## EXERCISE BRIEF
Write out word for word each line of the records, beginning at the first and stopping after the line with "CAMZ, FPX, HY". Leave the pictures out.

[Raw records]
☆ ☆ ☆ ☆ ☆ ☆ ☆
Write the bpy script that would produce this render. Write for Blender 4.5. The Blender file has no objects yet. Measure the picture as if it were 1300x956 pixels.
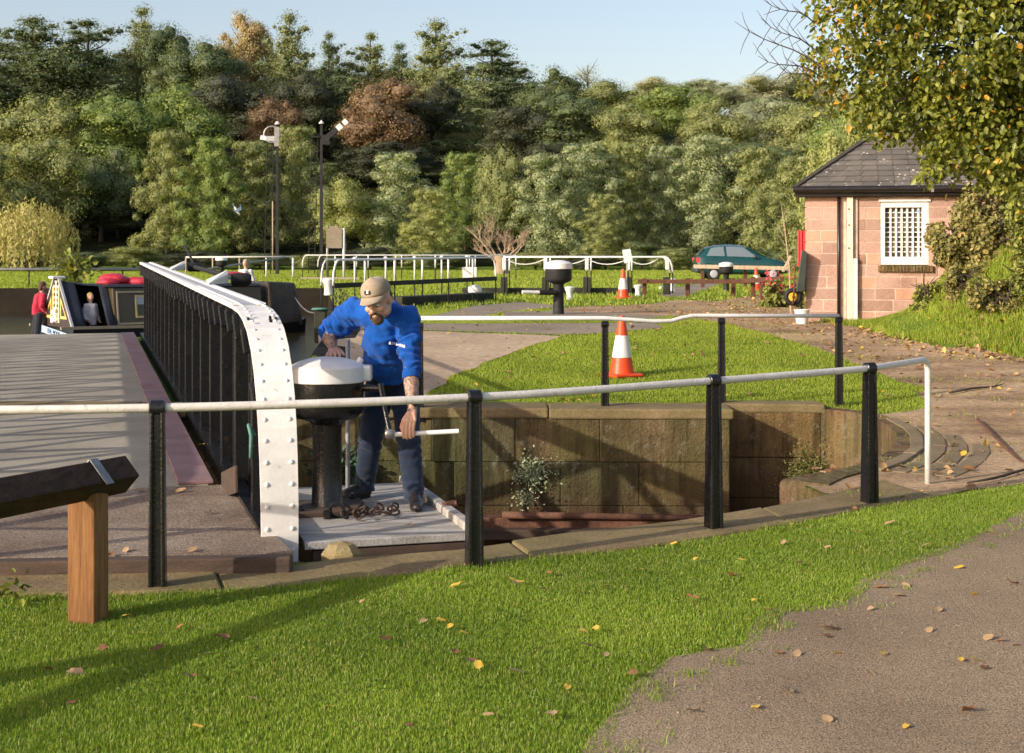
import bpy, bmesh, math, random
import numpy as np
from mathutils import Vector, Matrix, Euler, noise
from mathutils.geometry import delaunay_2d_cdt
R = math.radians
PI = math.pi
SC = bpy.context.scene
C = SC.collection
rnd = random.Random(11)
CAMZ, FPX, HY = 1.78, 1806.0, 319.0          # eye height, focal length and horizon used to survey the photograph

# ------------------------------------------------------------------ terrain and surveying
def sstep(a, b, x):
    t = min(1.0, max(0.0, (x - a) / (b - a)))
    return t * t * (3 - 2 * t)
def ground(x, y):
    xg = -1.37 - 0.2976 * (y - 8.4)
    z = 0.55 * sstep(13, 26, y) * max(sstep(.1, 1.5, x - xg), sstep(30, 42, y))
    z += 22.0 * sstep(92, 205, y) * (1.0 - 0.35 * sstep(10, 70, x))
    z += 2.0 * sstep(6.0, 8.7, x) * sstep(19.3, 23.0, y) * (1 - sstep(23.6, 24.8, y) * (1 - sstep(8.6, 9.6, x))) * (1 - sstep(30, 38, y))
    return z
def at(px, py, z=0.0):
    d = FPX * (CAMZ - z) / (py - HY)
    return Vector(((px - 650) * d / FPX, d, z))
def atd(px, py, d):
    return Vector(((px - 650) * d / FPX, d, CAMZ - (py - HY) * d / FPX))
def atg(px, py):
    z = 0.0
    for _ in range(30):
        p = at(px, py, z)
        z = 0.5 * z + 0.5 * ground(p.x, p.y)
    p = at(px, py, z)
    return p
def gxy(px, d):
    x = (px - 650) * d / FPX
    return Vector((x, d, ground(x, d)))

# ------------------------------------------------------------------ materials
def new_mat(name):
    m = bpy.data.materials.new(name); m.use_nodes = True
    nt = m.node_tree; nt.nodes.clear()
    out = nt.nodes.new('ShaderNodeOutputMaterial')
    b = nt.nodes.new('ShaderNodeBsdfPrincipled')
    nt.links.new(b.outputs[0], out.inputs[0])
    return m, nt, b, out
def N(nt, t, **kw):
    n = nt.nodes.new(t)
    for k, v in kw.items():
        if k.startswith('i_'): n.inputs[k[2:].replace('_', ' ')].default_value = v
        else: setattr(n, k, v)
    return n
def ramp(nt, stops):
    r = nt.nodes.new('ShaderNodeValToRGB')
    e = r.color_ramp.elements
    while len(e) < len(stops): e.new(0.5)
    for k, (p, c) in enumerate(stops):
        e[k].position = p; e[k].color = (c[0], c[1], c[2], 1)
    return r
def mixc(nt, f, a, b, mode='MIX'):
    m = nt.nodes.new('ShaderNodeMix'); m.data_type = 'RGBA'; m.blend_type = mode
    for sock, v in ((m.inputs[0], f), (m.inputs[6], a), (m.inputs[7], b)):
        if hasattr(v, 'links') or isinstance(v, bpy.types.NodeSocket): nt.links.new(v, sock)
        elif isinstance(v, (int, float)): sock.default_value = v
        else: sock.default_value = (v[0], v[1], v[2], 1)
    return m.outputs[2]
def coords(nt, world=True, scale=(1, 1, 1)):
    if world:
        s = nt.nodes.new('ShaderNodeNewGeometry').outputs['Position']
    else:
        s = nt.nodes.new('ShaderNodeTexCoord').outputs['Object']
    mp = nt.nodes.new('ShaderNodeMapping'); mp.inputs['Scale'].default_value = scale
    nt.links.new(s, mp.inputs[0])
    return mp.outputs[0]
def noise_n(nt, vec, scale, detail=4, rough=0.55, dist=0.0):
    n = nt.nodes.new('ShaderNodeTexNoise')
    n.inputs['Scale'].default_value = scale; n.inputs['Detail'].default_value = detail
    n.inputs['Roughness'].default_value = rough; n.inputs['Distortion'].default_value = dist
    nt.links.new(vec, n.inputs['Vector'])
    return n.outputs['Fac']
def bump(nt, b, h, strength=0.3, dist=0.01):
    bm_ = nt.nodes.new('ShaderNodeBump')
    bm_.inputs['Strength'].default_value = strength; bm_.inputs['Distance'].default_value = dist
    nt.links.new(h, bm_.inputs['Height']); nt.links.new(bm_.outputs[0], b.inputs['Normal'])
def pmat(name, stops, scale=6, rough=0.7, fine=60, fine_amt=0.35, bmp=0.25, bdist=0.01, metal=0.0, spec=0.5, world=False,
         stretch=(1, 1, 1), coat=0.0, detail=5):
    """noise-graded colour, a finer speckle, bump"""
    m, nt, b, out = new_mat(name)
    v = coords(nt, world, stretch)
    n1 = noise_n(nt, v, scale, detail, 0.6)
    n2 = noise_n(nt, v, fine, 3, 0.6)
    r = ramp(nt, stops); nt.links.new(n1, r.inputs[0])
    r2 = ramp(nt, [(0.25, (1 - fine_amt,) * 3), (0.75, (1 + fine_amt * 0.6,) * 3)]); nt.links.new(n2, r2.inputs[0])
    col = mixc(nt, 1.0, r.outputs[0], r2.outputs[0], 'MULTIPLY')
    nt.links.new(col, b.inputs['Base Color'])
    b.inputs['Roughness'].default_value = rough; b.inputs['Metallic'].default_value = metal
    b.inputs['Specular IOR Level'].default_value = spec
    b.inputs['Coat Weight'].default_value = coat
    if bmp > 0:
        ad = nt.nodes.new('ShaderNodeMath'); ad.operation = 'ADD'
        nt.links.new(n1, ad.inputs[0]); nt.links.new(n2, ad.inputs[1])
        bump(nt, b, ad.outputs[0], bmp, bdist)
    return m
def s2(c, lo=0.75, hi=1.2):
    """two-stop ramp around one colour"""
    return [(0.3, tuple(x * lo for x in c)), (0.7, tuple(x * hi for x in c))]
def leaf_mat(name, dark, light, trans=0.25, rough=0.6, third=None, third_at=0.93, spec=0.3, mid=.85):
    m, nt, b, out = new_mat(name)
    a = N(nt, 'ShaderNodeAttribute', attribute_name='shade')
    st = [(0.05, dark), (mid, light)]
    if third: st = [(0.05, dark), (third_at - 0.06, light), (third_at, third)]
    r = ramp(nt, st); nt.links.new(a.outputs['Fac'], r.inputs[0])
    nt.links.new(r.outputs[0], b.inputs['Base Color'])
    b.inputs['Roughness'].default_value = rough; b.inputs['Specular IOR Level'].default_value = spec
    t = nt.nodes.new('ShaderNodeBsdfTranslucent')
    tc = mixc(nt, 1.0, r.outputs[0], (1.5, 1.5, 0.6), 'MULTIPLY'); nt.links.new(tc, t.inputs[0])
    mx = nt.nodes.new('ShaderNodeMixShader'); mx.inputs[0].default_value = trans
    nt.links.new(b.outputs[0], mx.inputs[1]); nt.links.new(t.outputs[0], mx.inputs[2])
    nt.links.new(mx.outputs[0], out.inputs[0])
    return m

# ------------------------------------------------------------------ objects
def loc_of(o):
    m = Matrix.Identity(4)
    while o is not None:
        m = Matrix.LocRotScale(o.location, o.rotation_euler, o.scale) @ m
        o = o.parent
    return m
def tag(o, label=None, cat=None, group=None, kind=None):
    if label: o['label'] = label
    if cat: o['category'] = cat
    if group: o['group'] = group
    if kind: o['kind'] = kind
    return o
def thing(name, label, cat, loc=(0, 0, 0), rz=0.0, group=None):
    o = bpy.data.objects.new(name, None); C.objects.link(o)
    o.empty_display_size = 0.2
    o.location = loc; o.rotation_euler = (0, 0, rz)
    return tag(o, label, cat, group)
def copy_tree(o, parent=None):
    c = o.copy(); C.objects.link(c); c.parent = parent
    for ch in o.children: copy_tree(ch, c)
    return c

class MB:
    G = None
    def __init__(self): self.v = []; self.f = []; self.M = Matrix.Identity(4)
    def add(self, vs, fs):
        n = len(self.v)
        self.v += [self.M @ Vector(v) for v in vs]
        self.f += [tuple(i + n for i in f) for f in fs]
        return self
    def hexa(self, a, b):   # two quads (lists of four points): bottom and top
        return self.add(list(a) + list(b), [(3, 2, 1, 0), (4, 5, 6, 7), (0, 1, 5, 4), (1, 2, 6, 5), (2, 3, 7, 6), (3, 0, 4, 7)])
    def box(self, c, s, rz=0.0, rot=None):
        m = Matrix.Translation(c) @ (rot.to_matrix().to_4x4() if rot else Matrix.Rotation(rz, 4, 'Z'))
        x, y, z = s[0] / 2, s[1] / 2, s[2] / 2
        p = [m @ Vector(q) for q in ((-x, -y, -z), (x, -y, -z), (x, y, -z), (-x, y, -z), (-x, -y, z), (x, -y, z), (x, y, z), (-x, y, z))]
        return self.hexa(p[:4], p[4:])
    def beam(self, p0, p1, w, h, up=(0, 0, 1), w1=None, h1=None):
        p0, p1 = Vector(p0), Vector(p1); d = (p1 - p0).normalized()
        s = d.cross(Vector(up)); s = s.normalized() if s.length > 1e-6 else Vector((1, 0, 0))
        u = s.cross(d).normalized()
        w1 = w1 or w; h1 = h1 or h
        q = lambda p, W, H: [p - s * W / 2 - u * H / 2, p + s * W / 2 - u * H / 2, p + s * W / 2 + u * H / 2, p - s * W / 2 + u * H / 2]
        return self.hexa(q(p0, w, h), q(p1, w1, h1))
    def tube(self, pts, r, seg=10, cap=True, ry=None, ref=None):
        pts = [Vector(p) for p in pts]; n = len(pts)
        rs = list(r) if hasattr(r, '__len__') else [r] * n
        rys = list(ry) if ry is not None and hasattr(ry, '__len__') else ([ry] * n if ry else rs)
        dirs = []
        for i in range(n):
            d = pts[min(i + 1, n - 1)] - pts[max(i - 1, 0)]
            dirs.append(d.normalized() if d.length > 1e-9 else Vector((0, 0, 1)))
        a = Vector(ref) if ref else (Vector((0, 0, 1)) if abs(dirs[0].z) < 0.9 else Vector((1, 0, 0)))
        s = dirs[0].cross(a).normalized()
        vs = []
        for i in range(n):
            d = dirs[i]
            s = (s - d * s.dot(d)).normalized(); u = d.cross(s)
            for k in range(seg):
                t = 2 * PI * k / seg
                vs.append(pts[i] + s * math.cos(t) * rs[i] + u * math.sin(t) * rys[i])
        fs = []
        for i in range(n - 1):
            for k in range(seg):
                k2 = (k + 1) % seg
                fs.append((i * seg + k, i * seg + k2, (i + 1) * seg + k2, (i + 1) * seg + k))
        if cap:
            fs.append(tuple(range(seg - 1, -1, -1))); fs.append(tuple((n - 1) * seg + k for k in range(seg)))
        return self.add(vs, fs)
    def lathe(self, prof, c=(0, 0, 0), seg=24, axis=None):
        """profile of (radius, height)"""
        m = Matrix.Translation(c)
        if axis is not None: m = m @ Vector((0, 0, 1)).rotation_difference(Vector(axis)).to_matrix().to_4x4()
        vs = []
        for (r, z) in prof:
            for k in range(seg):
                t = 2 * PI * k / seg
                vs.append(m @ Vector((r * math.cos(t), r * math.sin(t), z)))
        fs = []
        for i in range(len(prof) - 1):
            for k in range(seg):
                k2 = (k + 1) % seg
                fs.append((i * seg + k, i * seg + k2, (i + 1) * seg + k2, (i + 1) * seg + k))
        fs.append(tuple(range(seg - 1, -1, -1))); fs.append(tuple((len(prof) - 1) * seg + k for k in range(seg)))
        return self.add(vs, fs)
    def ell(self, c, r, seg=14, rings=9, rot=None):
        m = Matrix.Translation(c) @ (rot.to_matrix().to_4x4() if isinstance(rot, Euler) else (rot.to_4x4() if rot is not None else Matrix.Identity(4)))
        r = r if hasattr(r, '__len__') else (r, r, r)
        vs = [m @ Vector((0, 0, -r[2]))]; fs = []
        for i in range(1, rings):
            p = -PI / 2 + PI * i / rings
            for k in range(seg):
                t = 2 * PI * k / seg
                vs.append(m @ Vector((r[0] * math.cos(p) * math.cos(t), r[1] * math.cos(p) * math.sin(t), r[2] * math.sin(p))))
        vs.append(m @ Vector((0, 0, r[2])))
        L = len(vs) - 1
        for k in range(seg):
            k2 = (k + 1) % seg
            fs.append((0, 1 + k2, 1 + k)); fs.append((L, L - seg + k, L - seg + k2))
            for i in range(rings - 2):
                a = 1 + i * seg
                fs.append((a + k, a + k2, a + seg + k2, a + seg + k))
        return self.add(vs, fs)
    def prism(self, poly, depth_vec):
        d = Vector(depth_vec); n = len(poly)
        vs = [Vector(p) for p in poly] + [Vector(p) + d for p in poly]
        fs = [tuple(range(n - 1, -1, -1)), tuple(range(n, 2 * n))] + [(i, (i + 1) % n, n + (i + 1) % n, n + i) for i in range(n)]
        return self.add(vs, fs)
    def torus(self, c, R_, r, axis=(0, 0, 1), seg=16, s2_=6, sx=1.0):
        m = Matrix.Translation(c) @ Vector((0, 0, 1)).rotation_difference(Vector(axis)).to_matrix().to_4x4()
        vs = []; fs = []
        for i in range(seg):
            a = 2 * PI * i / seg
            for k in range(s2_):
                t = 2 * PI * k / s2_
                vs.append(m @ Vector(((R_ + r * math.cos(t)) * math.cos(a) * sx, (R_ + r * math.cos(t)) * math.sin(a), r * math.sin(t))))
        for i in range(seg):
            for k in range(s2_):
                i2, k2 = (i + 1) % seg, (k + 1) % s2_
                fs.append((i * s2_ + k, i2 * s2_ + k, i2 * s2_ + k2, i * s2_ + k2))
        return self.add(vs, fs)
    def build(self, name, mat, parent=None, smooth=None, bevel=0.0, world=True, segs=2):
        me = bpy.data.meshes.new(name)
        vs = self.v
        if MB.G is not None and world: vs = [MB.G @ v for v in vs]
        o = bpy.data.objects.new(name, me); C.objects.link(o)
        if parent is not None:
            o.parent = parent
            if world:
                inv = loc_of(parent).inverted()
                vs = [inv @ v for v in vs]
        elif world == 'base':
            xs = [v.x for v in vs]; ys = [v.y for v in vs]; zs = [v.z for v in vs]
            c = Vector(((min(xs) + max(xs)) / 2, (min(ys) + max(ys)) / 2, min(zs)))
            o.location = c; vs = [v - c for v in vs]
        me.from_pydata([tuple(v) for v in vs], [], self.f)
        bm = bmesh.new(); bm.from_mesh(me)
        bmesh.ops.recalc_face_normals(bm, faces=bm.faces)
        bm.to_mesh(me); bm.free()
        if mat: me.materials.append(mat)
        if smooth is not None:
            for p in me.polygons: p.use_smooth = True
            if smooth is not True:
                me.set_sharp_from_angle(angle=R(smooth))
        if bevel:
            b = o.modifiers.new('bevel', 'BEVEL'); b.width = bevel; b.segments = segs; b.limit_method = 'ANGLE'; b.angle_limit = R(40)
        return o

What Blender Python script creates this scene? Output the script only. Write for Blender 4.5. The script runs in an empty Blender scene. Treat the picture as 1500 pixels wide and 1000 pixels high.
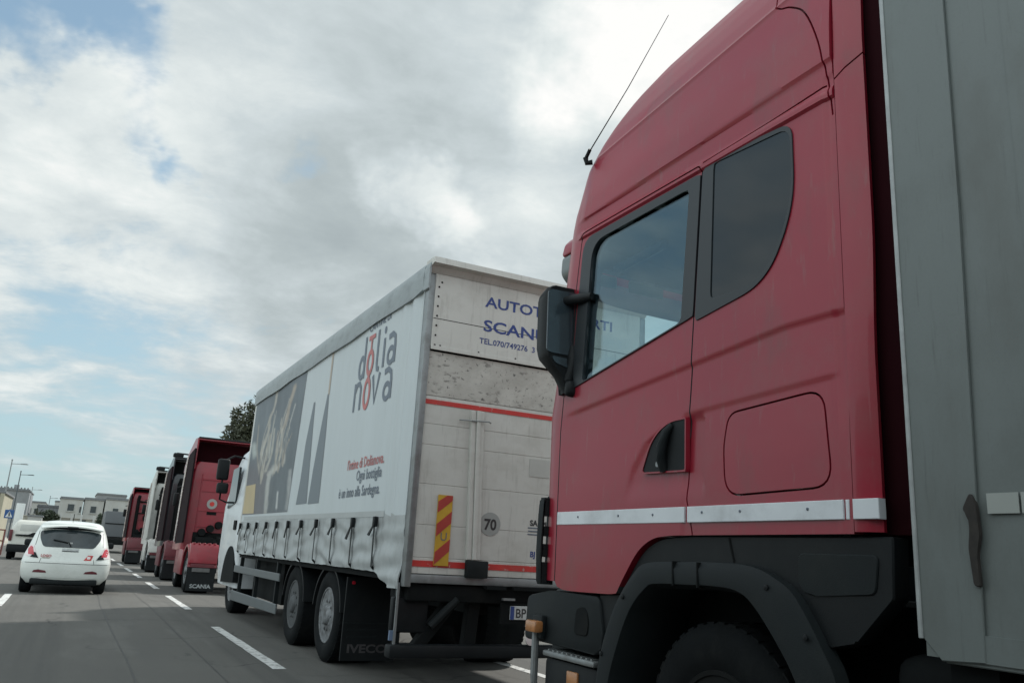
☆ ☆ ☆ ☆ ☆ ☆ ☆
## THE REPLY
Write the bpy script that would produce this render. Write for Blender 4.5. The Blender file has no objects yet. Measure the picture as if it were 1300x956 pixels.
import bpy, bmesh, math, random
import numpy as np
from mathutils import Vector, Matrix, Euler, noise
from mathutils.geometry import delaunay_2d_cdt
R = math.radians
PI = math.pi
SC = bpy.context.scene
C = SC.collection
rnd = random.Random(11)
CAMZ, FPX, HY = 1.78, 1806.0, 319.0          # eye height, focal length and horizon used to survey the photograph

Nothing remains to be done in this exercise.